**SUPPLIED INFORMATION:**
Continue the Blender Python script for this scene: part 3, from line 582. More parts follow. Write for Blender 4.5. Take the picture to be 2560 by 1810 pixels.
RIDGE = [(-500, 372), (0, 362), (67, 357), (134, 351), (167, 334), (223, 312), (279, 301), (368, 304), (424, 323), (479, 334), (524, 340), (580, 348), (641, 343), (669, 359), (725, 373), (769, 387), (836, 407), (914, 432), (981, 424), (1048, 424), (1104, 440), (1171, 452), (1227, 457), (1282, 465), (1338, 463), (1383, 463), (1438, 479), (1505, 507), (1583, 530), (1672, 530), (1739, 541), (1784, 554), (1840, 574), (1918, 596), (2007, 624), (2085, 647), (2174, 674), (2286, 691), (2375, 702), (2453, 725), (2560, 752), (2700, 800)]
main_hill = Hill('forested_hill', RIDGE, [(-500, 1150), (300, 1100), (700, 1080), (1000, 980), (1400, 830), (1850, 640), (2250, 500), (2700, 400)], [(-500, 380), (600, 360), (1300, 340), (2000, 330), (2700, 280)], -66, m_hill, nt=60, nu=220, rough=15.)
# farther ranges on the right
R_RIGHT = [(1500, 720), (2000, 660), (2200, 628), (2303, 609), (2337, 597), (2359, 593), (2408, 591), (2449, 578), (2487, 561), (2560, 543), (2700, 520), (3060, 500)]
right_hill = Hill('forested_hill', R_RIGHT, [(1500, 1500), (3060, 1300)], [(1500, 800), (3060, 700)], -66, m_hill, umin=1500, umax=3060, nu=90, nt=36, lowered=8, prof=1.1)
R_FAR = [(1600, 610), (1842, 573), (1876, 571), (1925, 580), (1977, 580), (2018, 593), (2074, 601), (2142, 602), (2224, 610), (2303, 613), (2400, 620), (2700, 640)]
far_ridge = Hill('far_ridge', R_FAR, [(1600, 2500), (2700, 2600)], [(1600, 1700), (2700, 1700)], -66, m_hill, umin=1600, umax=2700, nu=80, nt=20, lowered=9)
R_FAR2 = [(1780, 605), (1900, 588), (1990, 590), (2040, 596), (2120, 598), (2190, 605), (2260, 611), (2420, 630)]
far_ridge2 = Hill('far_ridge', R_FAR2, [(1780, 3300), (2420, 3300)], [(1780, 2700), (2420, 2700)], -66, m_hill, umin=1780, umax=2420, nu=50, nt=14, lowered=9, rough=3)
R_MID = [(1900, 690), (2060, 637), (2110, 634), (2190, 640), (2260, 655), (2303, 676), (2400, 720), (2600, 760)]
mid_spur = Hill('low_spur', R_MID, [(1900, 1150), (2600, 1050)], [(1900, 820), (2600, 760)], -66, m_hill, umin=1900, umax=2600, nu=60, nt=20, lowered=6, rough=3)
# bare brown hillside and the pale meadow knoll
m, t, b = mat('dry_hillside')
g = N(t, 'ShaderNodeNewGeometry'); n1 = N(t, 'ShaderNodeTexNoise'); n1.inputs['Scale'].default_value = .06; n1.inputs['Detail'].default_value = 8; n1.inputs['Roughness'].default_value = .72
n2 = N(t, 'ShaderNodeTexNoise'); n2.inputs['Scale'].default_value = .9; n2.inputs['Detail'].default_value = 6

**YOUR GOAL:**
Repeat the material from above exactly, word for word.

**COMPLETE ANSWER:**
Continue the Blender Python script for this scene: part 3, from line 582. More parts follow. Write for Blender 4.5. Take the picture to be 2560 by 1810 pixels.
RIDGE = [(-500, 372), (0, 362), (67, 357), (134, 351), (167, 334), (223, 312), (279, 301), (368, 304), (424, 323), (479, 334), (524, 340), (580, 348), (641, 343), (669, 359), (725, 373), (769, 387), (836, 407), (914, 432), (981, 424), (1048, 424), (1104, 440), (1171, 452), (1227, 457), (1282, 465), (1338, 463), (1383, 463), (1438, 479), (1505, 507), (1583, 530), (1672, 530), (1739, 541), (1784, 554), (1840, 574), (1918, 596), (2007, 624), (2085, 647), (2174, 674), (2286, 691), (2375, 702), (2453, 725), (2560, 752), (2700, 800)]
main_hill = Hill('forested_hill', RIDGE, [(-500, 1150), (300, 1100), (700, 1080), (1000, 980), (1400, 830), (1850, 640), (2250, 500), (2700, 400)], [(-500, 380), (600, 360), (1300, 340), (2000, 330), (2700, 280)], -66, m_hill, nt=60, nu=220, rough=15.)
# farther ranges on the right
R_RIGHT = [(1500, 720), (2000, 660), (2200, 628), (2303, 609), (2337, 597), (2359, 593), (2408, 591), (2449, 578), (2487, 561), (2560, 543), (2700, 520), (3060, 500)]
right_hill = Hill('forested_hill', R_RIGHT, [(1500, 1500), (3060, 1300)], [(1500, 800), (3060, 700)], -66, m_hill, umin=1500, umax=3060, nu=90, nt=36, lowered=8, prof=1.1)
R_FAR = [(1600, 610), (1842, 573), (1876, 571), (1925, 580), (1977, 580), (2018, 593), (2074, 601), (2142, 602), (2224, 610), (2303, 613), (2400, 620), (2700, 640)]
far_ridge = Hill('far_ridge', R_FAR, [(1600, 2500), (2700, 2600)], [(1600, 1700), (2700, 1700)], -66, m_hill, umin=1600, umax=2700, nu=80, nt=20, lowered=9)
R_FAR2 = [(1780, 605), (1900, 588), (1990, 590), (2040, 596), (2120, 598), (2190, 605), (2260, 611), (2420, 630)]
far_ridge2 = Hill('far_ridge', R_FAR2, [(1780, 3300), (2420, 3300)], [(1780, 2700), (2420, 2700)], -66, m_hill, umin=1780, umax=2420, nu=50, nt=14, lowered=9, rough=3)
R_MID = [(1900, 690), (2060, 637), (2110, 634), (2190, 640), (2260, 655), (2303, 676), (2400, 720), (2600, 760)]
mid_spur = Hill('low_spur', R_MID, [(1900, 1150), (2600, 1050)], [(1900, 820), (2600, 760)], -66, m_hill, umin=1900, umax=2600, nu=60, nt=20, lowered=6, rough=3)
# bare brown hillside and the pale meadow knoll
m, t, b = mat('dry_hillside')
g = N(t, 'ShaderNodeNewGeometry'); n1 = N(t, 'ShaderNodeTexNoise'); n1.inputs['Scale'].default_value = .06; n1.inputs['Detail'].default_value = 8; n1.inputs['Roughness'].default_value = .72
n2 = N(t, 'ShaderNodeTexNoise'); n2.inputs['Scale'].default_value = .9; n2.inputs['Detail'].default_value = 6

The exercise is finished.